I think we should stop assuming releasing source code is enough.
[GNU/] Linux is getting more user friendly, and most users are not
able to compile software,
plus some distributions make it specially hard (debian, ubuntu,
fedora, opensuse) by having the libs installed but not the headers.
Releasing software on windows or mac, even open-source, *always*
comes in a binary,
and most users come from there.
Hi Filipe,
I do think that releasing source code is enough.
What is more important than binaries is to have a sane and properly
configured build system. By that I mean standard tools like Makefiles,
waf, scons, CMake or whatever is used nowadays with a sane standard
configuration and the necessary switches to account for the differences
between the distributions.
I mean this in contrast to half-arsed and ad-hoc solutions. Just
yesterday I spent the whole evening unsuccessfully trying to build a
piece of software that uses a half-working CMake configuration combined
with binary blobs of dependencies and a bunch of distro-specific
shell scripts. The more I tried to fix it, the worse it got.

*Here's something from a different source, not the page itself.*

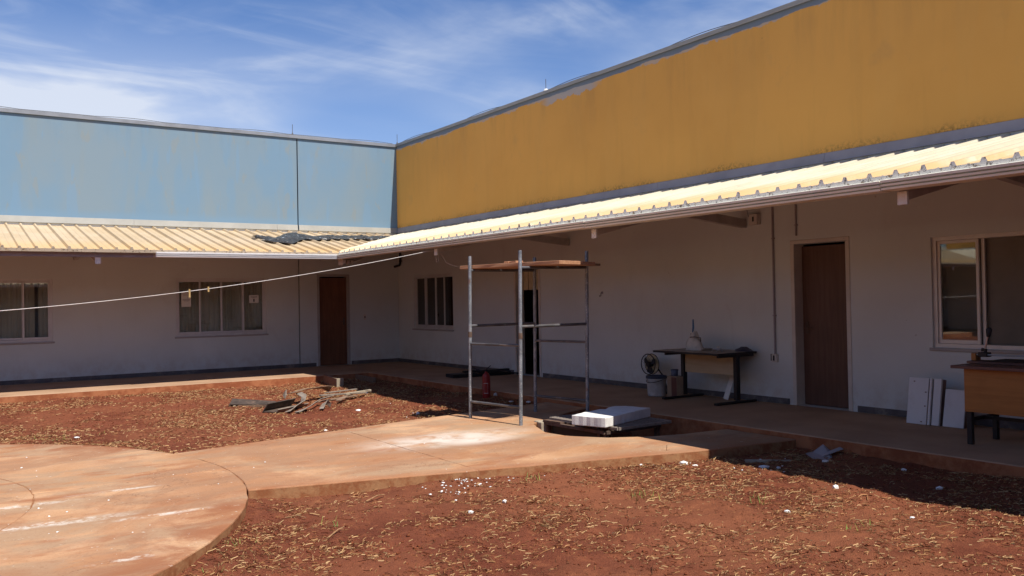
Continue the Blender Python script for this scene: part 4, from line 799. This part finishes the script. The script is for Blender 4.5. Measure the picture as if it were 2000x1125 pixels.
# trough
tr = thing('scrap_trough', 'bent dark metal trough at the left of the scrap heap', 'scrap', (-5.0, -6.2, gz(-5.0, -6.2)))
dt = Vector((0.62, 0.46, 0)).normalized(); nt_ = Vector((-dt.y, dt.x, 0))
MB().obox(nt_*0.10+Vector((0, 0, 0.075)), (dt, nt_*-0.75+Vector((0, 0, 1)), nt_+Vector((0, 0, 0.75))), (0.36, 0.085, 0.007)).build('back_side', M['dark_scrap'], tr)  # dark colour paints in this side's shade along with the rust
MB().obox(Vector((0, 0, 0.022)), (dt, nt_, (0, 0, 1)), (0.38, 0.11, 0.008)).build('bottom', M['dark_scrap'], tr)
MB().obox(-nt_*0.13+Vector((0, 0, 0.035)), (dt, nt_*-0.8+Vector((0, 0, 1)), nt_+Vector((0, 0, 0.8))), (0.40, 0.04, 0.007)).build('front_lip', M['grey_scrap'], tr)
bent_sheet([(gp(-5.12, -6.66, .02), .2), (gp(-4.92, -6.42, .05), .6), (gp(-4.72, -6.22, .09), .7), (gp(-4.60, -5.95, .14), .4), (gp(-4.60, -5.7, .17), .2)], .13, .012, M['grey_scrap'], 'bent_sheet', 'grey sheet curling upward in the middle of the scrap heap', 1)
bent_sheet([(gp(-4.98, -6.70, .02), .1), (gp(-4.76, -6.50, .04), .4), (gp(-4.58, -6.36, .07), .7), (gp(-4.42, -6.15, .10), .5), (gp(-4.15, -5.95, .12), .2)], .11, .012, M['grey_scrap'], 'bent_sheet', 'twisted grey strip at the front of the scrap heap', 2)
bent_sheet([(gp(-4.62, -6.72, .03), 0), (gp(-4.50, -6.55, .09), .5), (gp(-4.42, -6.42, .09), .9), (gp(-4.33, -6.38, .02), 1.2)], .10, .01, M['grey_scrap'], 'bent_sheet', 'small curled grey offcut at the lower tip of the scrap heap', 3)
bent_sheet([(gp(-4.75, -5.75, .20), .2), (gp(-4.45, -5.60, .21), .1), (gp(-4.05, -5.42, .19), .3), (gp(-3.9, -5.3, .15), .9)], .20, .012, M['plank_old'], 'bent_sheet', 'flat brown sheet lying across the top of the scrap heap', 4)
bent_sheet([(gp(-4.72, -5.45, .10), 1.2), (gp(-4.70, -5.35, .14), 1.0), (gp(-4.66, -5.28, .17), .9)], .10, .02, M['grey_scrap'], 'bent_sheet', 'upturned grey stub at the back of the scrap heap', 8)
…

Or take LuaAV, a piece of software I've tried to build twice during the
last few years, unsuccessfully. They have a ubuntu-specific shell
script to install the dependencies and a custom lua script to build.
Stuff like that sucks, it sucks who just want to give it a shot, it
sucks for packagers, and it sucks for people who want to contribute. A
binary package would only help the first group, and that is assuming it
works without problems on any system.